§ Material for the task:
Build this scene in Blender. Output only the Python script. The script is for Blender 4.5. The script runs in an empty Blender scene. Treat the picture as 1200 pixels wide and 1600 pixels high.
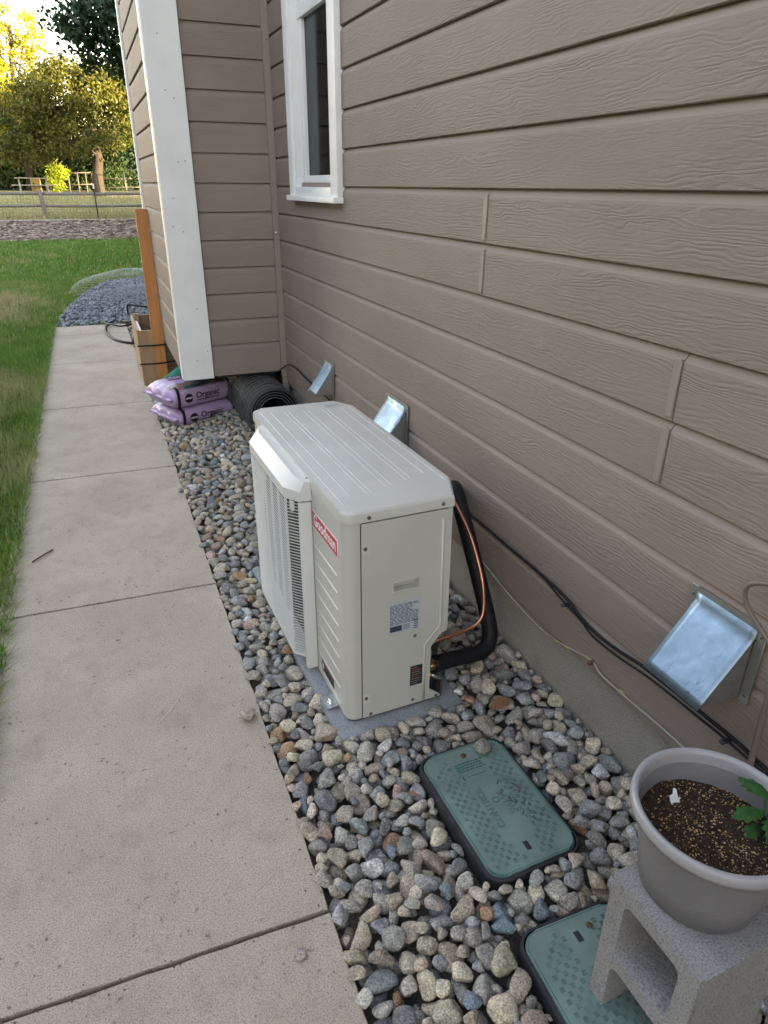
import bpy, bmesh, math, random
import numpy as np
from mathutils import Vector, Matrix, Quaternion

random.seed(7)
rng = np.random.default_rng(7)
R = math.radians
scene = bpy.context.scene
C = scene.collection

# ------------------------------------------------------------------ camera
cam_d = bpy.data.cameras.new('camera')
cam = bpy.data.objects.new('camera', cam_d)
C.objects.link(cam)
scene.camera = cam
cam_d.sensor_fit = 'HORIZONTAL'
cam_d.sensor_width = 36.0
cam_d.lens = 36.0 * 1071.57 / 1200.0
cam_d.clip_start = 0.02
cam_d.clip_end = 2000.0
yaw, pitch, roll = R(22.124), R(25.484), R(0.35)
fw = Vector((math.sin(yaw) * math.cos(pitch), math.cos(yaw) * math.cos(pitch), -math.sin(pitch)))
rt0 = Vector((math.cos(yaw), -math.sin(yaw), 0))
up0 = rt0.cross(fw)
rt = rt0 * math.cos(roll) + up0 * math.sin(roll)
up = up0 * math.cos(roll) - rt0 * math.sin(roll)
CAM = Vector((0, 0, 1.6))
cam.matrix_world = Matrix(((rt.x, up.x, -fw.x, CAM.x), (rt.y, up.y, -fw.y, CAM.y), (rt.z, up.z, -fw.z, CAM.z), (0, 0, 0, 1)))

# ------------------------------------------------------------------ world, sun, exposure
SUN_EL = R(7.0)
SUN_AZ = (0.72, -0.69)                      # horizontal direction towards the sun
world = bpy.data.worlds.new('World')
scene.world = world
world.use_nodes = True
wn = world.node_tree.nodes
wl = world.node_tree.links
for n in list(wn):
    wn.remove(n)
sky = wn.new('ShaderNodeTexSky')
sky.sky_type = 'NISHITA'
sky.sun_disc = False
sky.sun_elevation = SUN_EL
sky.sun_rotation = math.atan2(SUN_AZ[0], SUN_AZ[1])
sky.altitude = 1600.0
sky.air_density = 1.0
sky.dust_density = 0.35
sky.ozone_density = 1.0
tint = wn.new('ShaderNodeMixRGB')
tint.blend_type = 'MULTIPLY'
tint.inputs['Fac'].default_value = 1.0
tint.inputs['Color2'].default_value = (1.0, 0.69, 0.535, 1)
bg = wn.new('ShaderNodeBackground')
bg.inputs['Strength'].default_value = 0.15
wo = wn.new('ShaderNodeOutputWorld')
wl.new(sky.outputs[0], tint.inputs['Color1'])
wl.new(tint.outputs[0], bg.inputs['Color'])
wl.new(bg.outputs[0], wo.inputs['Surface'])

sun_d = bpy.data.lights.new('sun', 'SUN')
sun_d.energy = 2.0
sun_d.angle = R(0.6)
sun_d.color = (1.0, 0.80, 0.46)
sun = bpy.data.objects.new('sun', sun_d)
C.objects.link(sun)
sdir = Vector((SUN_AZ[0] * math.cos(SUN_EL), SUN_AZ[1] * math.cos(SUN_EL), math.sin(SUN_EL)))
sun.rotation_euler = sdir.to_track_quat('Z', 'Y').to_euler()
sun.location = (0, -20, 20)

scene.view_settings.view_transform = 'Standard'
scene.view_settings.look = 'None'
scene.view_settings.gamma = 1.0
scene.view_settings.exposure = 4.22
scene.render.engine = 'CYCLES'
scene.cycles.use_denoising = True
scene.cycles.max_bounces = 6
scene.cycles.diffuse_bounces = 3
scene.cycles.glossy_bounces = 3
scene.cycles.transmission_bounces = 4
scene.cycles.transparent_max_bounces = 6


# ------------------------------------------------------------------ helpers
def tag(o, label=None, cat=None, group=None, kind=None):
    if label: o['label'] = label
    if cat: o['category'] = cat
    if group: o['group'] = group
    if kind: o['kind'] = kind
    return o


def link(name, data, parent=None, mat=None):
    o = bpy.data.objects.new(name, data)
    C.objects.link(o)
    if parent is not None:
        o.parent = parent
    if mat is not None and data is not None and len(data.materials) == 0:
        data.materials.append(mat)
    return o


def empty(name, loc=(0, 0, 0), rz=0.0, parent=None):
    o = bpy.data.objects.new(name, None)
    C.objects.link(o)
    o.location = loc
    o.rotation_euler = (0, 0, rz)
    o.empty_display_size = 0.05
    if parent is not None:
        o.parent = parent
    return o


def from_bm(name, bm, mat, parent=None, smooth=False, sharp=40):
    me = bpy.data.meshes.new(name)
    bmesh.ops.recalc_face_normals(bm, faces=bm.faces)
    bm.to_mesh(me)
    bm.free()
    if smooth:
        me.shade_smooth()
        try:
            me.set_sharp_from_angle(angle=R(sharp))
        except Exception:
            pass
    return link(name, me, parent, mat)


def arrays(name, v, f, mat=None, parent=None, smooth=False, col=None):
    """v (n,3), f (m,k) arrays -> one mesh object"""
    v = np.asarray(v, np.float32)
    f = np.asarray(f, np.int32)
    k = f.shape[1]
    me = bpy.data.meshes.new(name)
    me.vertices.add(len(v))
    me.vertices.foreach_set('co', v.ravel())
    me.loops.add(f.size)
    me.loops.foreach_set('vertex_index', f.ravel())
    me.polygons.add(len(f))
    me.polygons.foreach_set('loop_start', np.arange(0, f.size, k, dtype=np.int32))
    me.polygons.foreach_set('loop_total', np.full(len(f), k, np.int32))
    if smooth:
        me.polygons.foreach_set('use_smooth', np.ones(len(f), bool))
    me.update(calc_edges=True)
    if col is not None:
        a = me.color_attributes.new('tone', 'FLOAT_COLOR', 'POINT')
        c4 = np.ones((len(v), 4), np.float32)
        c4[:, :3] = col
        a.data.foreach_set('color', c4.ravel())
    return link(name, me, parent, mat)


def bx(bm, x0, x1, y0, y1, z0, z1):
    vs = [bm.verts.new((x, y, z)) for x in (x0, x1) for y in (y0, y1) for z in (z0, z1)]
    for q in ((0, 1, 3, 2), (4, 6, 7, 5), (0, 4, 5, 1), (2, 3, 7, 6), (0, 2, 6, 4), (1, 5, 7, 3)):
        bm.faces.new([vs[i] for i in q])
    return vs


def bevel(bm, w, seg=2):
    bmesh.ops.bevel(bm, geom=list(bm.edges), offset=w, segments=seg, profile=0.6, affect='EDGES', clamp_overlap=True)


def box(name, mat, parent, x0, x1, y0, y1, z0, z1, bev=0.0, seg=2):
    bm = bmesh.new()
    bx(bm, x0, x1, y0, y1, z0, z1)
    if bev:
        bevel(bm, bev, seg)
    return from_bm(name, bm, mat, parent, smooth=bev > 0)


def prism(bm, pts, z0, z1):
    """closed polygon pts (x,y) extruded from z0 to z1"""
    lo = [bm.verts.new((p[0], p[1], z0)) for p in pts]
    hi = [bm.verts.new((p[0], p[1], z1)) for p in pts]
    n = len(pts)
    bm.faces.new(lo[::-1])
    bm.faces.new(hi)
    for i in range(n):
        j = (i + 1) % n
        bm.faces.new((lo[i], lo[j], hi[j], hi[i]))
    return lo, hi


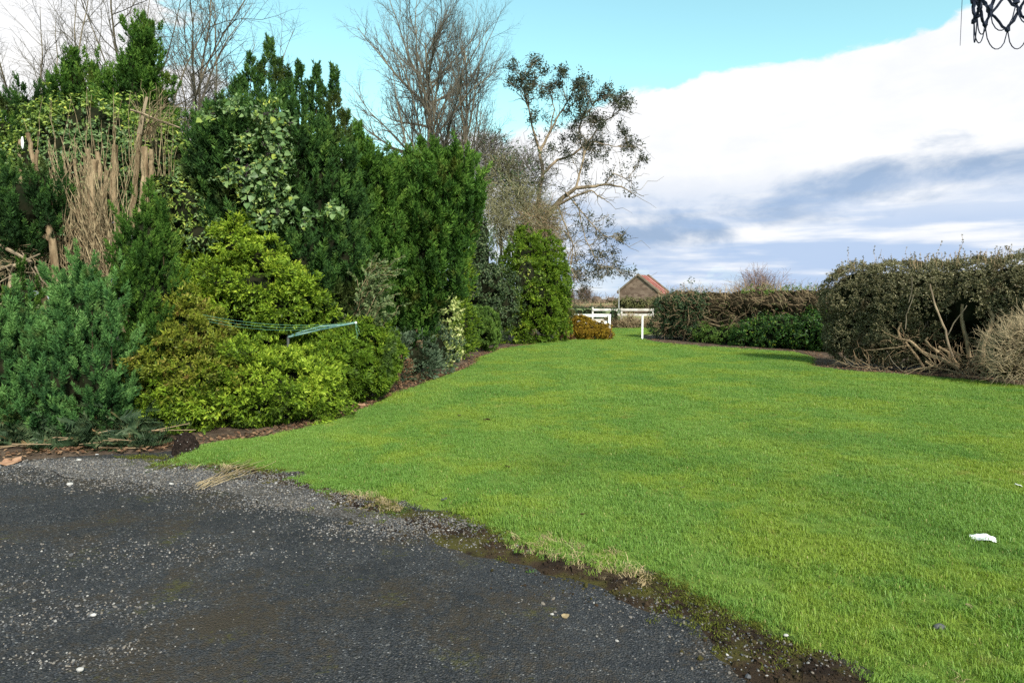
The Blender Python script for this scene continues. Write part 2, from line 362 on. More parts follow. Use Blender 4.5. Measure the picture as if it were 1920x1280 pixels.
def tri_mesh(name, parts, parent=None, kind=None, origin=None):
    """parts: list of (triangles Nx3x3 in world space, tint N or scalar, material). One mesh object."""
    parts = [p for p in parts if len(p[0])]
    off = np.array(parent.location if parent is not None else (origin if origin is not None else (0, 0, 0)), dtype=np.float64)
    T = np.concatenate([p[0] for p in parts]).astype(np.float64) - off
    tint = np.concatenate([np.broadcast_to(np.asarray(p[1], dtype=np.float32), (len(p[0]),)) for p in parts])
    names = []
    mi = []
    for p in parts:
        if p[2] not in names:
            names.append(p[2])
        mi.append(np.full(len(p[0]), names.index(p[2]), dtype=np.int32))
    mi = np.concatenate(mi)
    n = len(T)
    me = bpy.data.meshes.new(name)
    me.vertices.add(n * 3)
    me.vertices.foreach_set('co', T.reshape(-1).astype(np.float32))
    me.loops.add(n * 3)
    me.loops.foreach_set('vertex_index', np.arange(n * 3, dtype=np.int32))
    me.polygons.add(n)
    me.polygons.foreach_set('loop_start', np.arange(0, n * 3, 3, dtype=np.int32))
    me.polygons.foreach_set('material_index', mi)
    at = me.attributes.new('tint', 'FLOAT', 'FACE')
    at.data.foreach_set('value', tint.astype(np.float32))
    for nm in names:
        me.materials.append(MATS[nm])
    me.update(calc_edges=True)
    o = bpy.data.objects.new(name, me)
    COL.objects.link(o)
    if parent is not None:
        o.parent = parent
    elif origin is not None:
        o.location = [float(v) for v in origin]
    if kind:
        o['kind'] = kind
    return o

def poly_mesh(name, verts, faces, mat, parent=None, kind=None, origin=None, smooth=False):
    off = np.array(parent.location if parent is not None else (origin if origin is not None else (0, 0, 0)))
    me = bpy.data.meshes.new(name)
    me.from_pydata([tuple(np.asarray(v) - off) for v in verts], [], [tuple(f) for f in faces])
    for mm in ([mat] if isinstance(mat, str) else mat):
        me.materials.append(MATS[mm])
    if smooth:
        me.polygons.foreach_set('use_smooth', [True] * len(me.polygons))
    me.update()
    o = bpy.data.objects.new(name, me)
    COL.objects.link(o)
    if parent is not None:
        o.parent = parent
    elif origin is not None:
        o.location = [float(v) for v in origin]
    if kind:
        o['kind'] = kind
    return o

def unit(v):
    v = np.asarray(v, dtype=np.float64)
    return v / np.maximum(np.linalg.norm(v, axis=-1, keepdims=True), 1e-9)

def tubes(P0, P1, R0, R1, sides=3):
    P0 = np.asarray(P0, float); P1 = np.asarray(P1, float)
    if len(P0) == 0:
        return np.zeros((0, 3, 3))
    R0 = np.broadcast_to(np.asarray(R0, float), (len(P0),)); R1 = np.broadcast_to(np.asarray(R1, float), (len(P0),))
    d = unit(P1 - P0)
    ref = np.where(np.abs(d[:, 2:3]) > 0.9, np.array([[1.0, 0, 0]]), np.array([[0, 0, 1.0]]))
    x = unit(np.cross(d, ref)); y = np.cross(d, x)
    a = np.arange(sides) * 2 * math.pi / sides
    ring = x[:, None, :] * np.cos(a)[None, :, None] + y[:, None, :] * np.sin(a)[None, :, None]
    A0 = P0[:, None, :] + ring * R0[:, None, None]
    A1 = P1[:, None, :] + ring * R1[:, None, None]
    B0 = np.roll(A0, -1, axis=1); B1 = np.roll(A1, -1, axis=1)
    t1 = np.stack([A0, B0, B1], axis=2); t2 = np.stack([A0, B1, A1], axis=2)
    return np.concatenate([t1, t2], axis=1).reshape(-1, 3, 3)

def line_tube(pts, r0, r1, sides=6, knob=0.0):
    """a continuous tapering tube along a polyline"""
    pts = np.asarray(pts, float)
    n = len(pts)
    tan = unit(np.gradient(pts, axis=0))
    rad = np.linspace(r0, r1, n) * (1 + knob * np.sin(np.arange(n) * 2.4 + r0 * 900) )
    x = unit(np.cross(tan[0], [0.3, 0.9, 0.2]))
    rings = []
    for i in range(n):
        x = unit(x - tan[i] * np.dot(x, tan[i]))
        y = np.cross(tan[i], x)
        a = np.arange(sides) * 2 * math.pi / sides
        rings.append(pts[i] + rad[i] * (np.cos(a)[:, None] * x + np.sin(a)[:, None] * y))
    tr = []
    for i in range(n - 1):
        a0, a1 = rings[i], rings[i + 1]
        b0, b1 = np.roll(a0, -1, 0), np.roll(a1, -1, 0)
        tr.append(np.stack([a0, b0, b1], 1)); tr.append(np.stack([a0, b1, a1], 1))
    for ring, c in ((rings[0], pts[0]), (rings[-1], pts[-1])):
        tr.append(np.stack([ring, np.roll(ring, -1, 0), np.broadcast_to(c, ring.shape)], 1))
    return np.concatenate(tr)

def bend(p0, p1, rng, n=6, wob=0.05, sag=0.0):
    t = np.linspace(0, 1, n)[:, None]
    p = np.asarray(p0) * (1 - t) + np.asarray(p1) * t
    L = np.linalg.norm(np.asarray(p1) - np.asarray(p0))
    w = rng.normal(0, wob * L, (n, 3)) * np.sin(np.pi * t)
    p = p + w
    p[:, 2] -= sag * L * (4 * t * (1 - t))[:, 0]
    return p

def box_tris(c, size, rot=0.0):
    sx, sy, sz = [s / 2 for s in size]
    v = np.array([[x, y, z] for x in (-sx, sx) for y in (-sy, sy) for z in (-sz, sz)])
    cr, sr = math.cos(rot), math.sin(rot)
    v = np.stack([v[:, 0] * cr - v[:, 1] * sr, v[:, 0] * sr + v[:, 1] * cr, v[:, 2]], 1) + np.asarray(c)
    q = [(0, 1, 3, 2), (4, 6, 7, 5), (0, 4, 5, 1), (2, 3, 7, 6), (0, 2, 6, 4), (1, 5, 7, 3)]
    return np.array([[v[a], v[b], v[c_]] for (a, b, c_, d) in q] + [[v[a], v[c_], v[d]] for (a, b, c_, d) in q])

def ico(center, rad, sub=2, rng=None, jit=0.0):
    import bmesh
    bm = bmesh.new()
    bmesh.ops.create_icosphere(bm, subdivisions=sub, radius=1.0)
    vs = np.array([v.co[:] for v in bm.verts])
    fs = np.array([[v.index for v in f.verts] for f in bm.faces])
    bm.free()
    if rng is not None and jit:
        vs = vs * (1 + rng.normal(0, jit, (len(vs), 1)))
    vs = vs * np.asarray(rad) + np.asarray(center)
    return vs[fs]

# ------------------------------------------------------------------ foliage
def t_plume(rng, n=32, spread=0.22, w=0.056, l=0.27):
    T = np.zeros((n, 3, 3)); tint = np.zeros(n)
    for i in range(n):
        z = (i + rng.random()) / n
        a = rng.random() * 2 * math.pi
        e = spread * math.sin(math.pi * min(1, z * 0.82 + 0.14)) * (0.35 + 0.65 * rng.random())
        rd = np.array([math.cos(a), math.sin(a), 0])
        b = np.array([0, 0, z * 0.85]) + rd * e * 0.35
        d = unit(rd * (0.55 - 0.3 * z) + np.array([0, 0, 0.85]) + rng.normal(0, 0.15, 3))
        s = unit(np.cross(d, rng.normal(0, 1, 3))) * w * (0.6 + 0.8 * rng.random())
        tip = b + d * l * (0.6 + 0.7 * rng.random()) + rd * e * 0.65
        T[i] = [b - s, b + s, tip]
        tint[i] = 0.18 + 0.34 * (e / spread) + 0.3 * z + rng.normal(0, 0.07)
    return T, tint

def t_tuft(rng, n=16, up=0.35, w=0.16, l=1.0):
    T = np.zeros((n, 3, 3)); tint = np.zeros(n)
    for i in range(n):
        a = rng.random() * 2 * math.pi
        el = up + (1.1 - up) * rng.random()
        d = np.array([math.cos(a) * math.cos(el), math.sin(a) * math.cos(el), math.sin(el)])
        b = d * 0.15 * rng.random() + rng.normal(0, 0.12, 3)
        s = unit(np.cross(d, rng.normal(0, 1, 3))) * w * (0.7 + 0.6 * rng.random())
        L = l * (0.55 + 0.6 * rng.random())
        T[i] = [b + d * L * 0.2 - s, b + d * L * 0.3 + s, b + d * L]
        tint[i] = 0.45 + rng.normal(0, 0.14)
    return T, tint

def t_spray(rng, n=9, w=0.17):
    """short flat branchlet: leaflets in two ranks on a drooping stalk, axis +z"""
    T = []; tint = []
    bendv = rng.normal(0, 0.25)
    for i in range(n):
        z = (i + 0.5) / n
        for sgn in (-1, 1):
            base = np.array([0, bendv * z * z * 0.5, z * 0.85])
            L = 0.42 * (1.05 - 0.6 * z) * (0.8 + 0.4 * rng.random())
            d = unit(np.array([sgn * 0.8, rng.normal(0, 0.3), 0.65]))
            s = np.array([0, 0.25, 0.4]) * w
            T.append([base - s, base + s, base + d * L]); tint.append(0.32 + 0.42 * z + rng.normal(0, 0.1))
    return np.array(T), np.array(tint)

def t_leaves(rng, n=5, w=0.5, fold=0.15, spread=0.8):
    """cluster of n broad leaves, each four triangles with a folded midrib"""
    T = []; tint = []
    for i in range(n):
        a = rng.random() * 2 * math.pi
        el = rng.uniform(-0.5, 0.9)
        d = np.array([math.cos(a) * math.cos(el), math.sin(a) * math.cos(el), math.sin(el)])
        nrm = unit(np.array([0, 0, 1.0]) - d * d[2] + rng.normal(0, 0.35, 3))
        s = unit(np.cross(d, nrm))
        o = rng.normal(0, spread * 0.45, 3)
        b = o; m = o + d * 0.45; tip = o + d - nrm * 0.12
        l = m + s * w * 0.5 + nrm * fold; r = m - s * w * 0.5 + nrm * fold
        T += [[b, l, m], [l, tip, m], [b, m, r], [m, tip, r]]
        tt = 0.45 + rng.normal(0, 0.2)
        tint += [tt, tt, tt - 0.04, tt - 0.04]
    return np.array(T), np.array(tint)

def frames(D, rng):
    D = unit(D)
    ref = rng.normal(0, 1, D.shape)
    X = unit(np.cross(D, ref)); Y = np.cross(D, X)
    return np.stack([X, Y, D], axis=1)          # rows: local axes

def emit(templates, P, D, S, rng, tint=0.0):
    if len(P) == 0:
        return np.zeros((0, 3, 3)), np.zeros(0)
    Fm = frames(D, rng)
    S = np.broadcast_to(np.asarray(S, float), (len(P),))
    tint = np.broadcast_to(np.asarray(tint, float), (len(P),))
    k = rng.integers(0, len(templates), len(P))
    oT, oC = [], []
    for j, (T, c) in enumerate(templates):
        idx = np.where(k == j)[0]
        if len(idx) == 0:
            continue
        V = np.einsum('tvk,nkj->ntvj', T, Fm[idx]) * S[idx][:, None, None, None] + P[idx][:, None, None, :]
        oT.append(V.reshape(-1, 3, 3))
        oC.append((c[None, :] + tint[idx][:, None]).reshape(-1))
    return np.concatenate(oT), np.clip(np.concatenate(oC), 0, 1)

def Bl(px, py, rx, ry, Y, rd=None):
    """an ellipsoid of the crown: photo centre and half sizes, at depth Y metres"""
    c = A(px, py, Y)
    a = rx * Y / F; b = ry * Y / F
    return (c, np.array([a, rd if rd is not None else min(a, 0.9 * b) * 0.95, b]))

CAM = np.array([0, 0, H])
def shell(blobs, dens, rng, jitter=0.06, back=0.4, zmin=0.03, lump=0.06, inner=0.80):
    P, Nn = [], []
    ph = rng.random(6) * 6.28
    for i, (c, r) in enumerate(blobs):
        area = 4 * math.pi * (((r[0] * r[1]) ** 1.6 + (r[0] * r[2]) ** 1.6 + (r[1] * r[2]) ** 1.6) / 3) ** (1 / 1.6)
        n = max(6, int(area * dens))
        d = unit(rng.normal(0, 1, (n, 3)))
        # even out over the stretched surface
        nr = unit(d / r)
        wgt = np.linalg.norm(d / r, axis=1); wgt = wgt / wgt.max()
        keep = rng.random(n) < (0.25 + 0.75 * wgt) if max(r) / min(r) > 2.5 else np.ones(n, bool)
        p = c + d * r
        for j, (c2, r2) in enumerate(blobs):
            if j != i:
                keep &= (((p - c2) / r2) ** 2).sum(1) > inner
        face = (nr * unit(CAM - p)).sum(1)
        keep &= (face > -0.2) | (rng.random(n) < back)
        lm = np.sin(p[:, 0] * 5.1 + ph[0]) * np.sin(p[:, 2] * 4.3 + ph[1]) + np.sin(p[:, 1] * 6.0 + ph[2] + p[:, 2] * 2.0)
        p = p + nr * (rng.normal(0, jitter, n) + lump * 0.7 * lm)[:, None]
        keep &= p[:, 2] > zmin
        P.append(p[keep]); Nn.append(nr[keep])
    return np.concatenate(P), np.concatenate(Nn)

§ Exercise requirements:
Up to and including the line containing "C = scene.collection", quote each line of the entries above from the very first, please, exactly and without images.

§ Response to the task:
Build this scene in Blender. Output only the Python script. The script is for Blender 4.5. The script runs in an empty Blender scene. Treat the picture as 1200 pixels wide and 1600 pixels high.
import bpy, bmesh, math, random
import numpy as np
from mathutils import Vector, Matrix, Quaternion

random.seed(7)
rng = np.random.default_rng(7)
R = math.radians
scene = bpy.context.scene
C = scene.collection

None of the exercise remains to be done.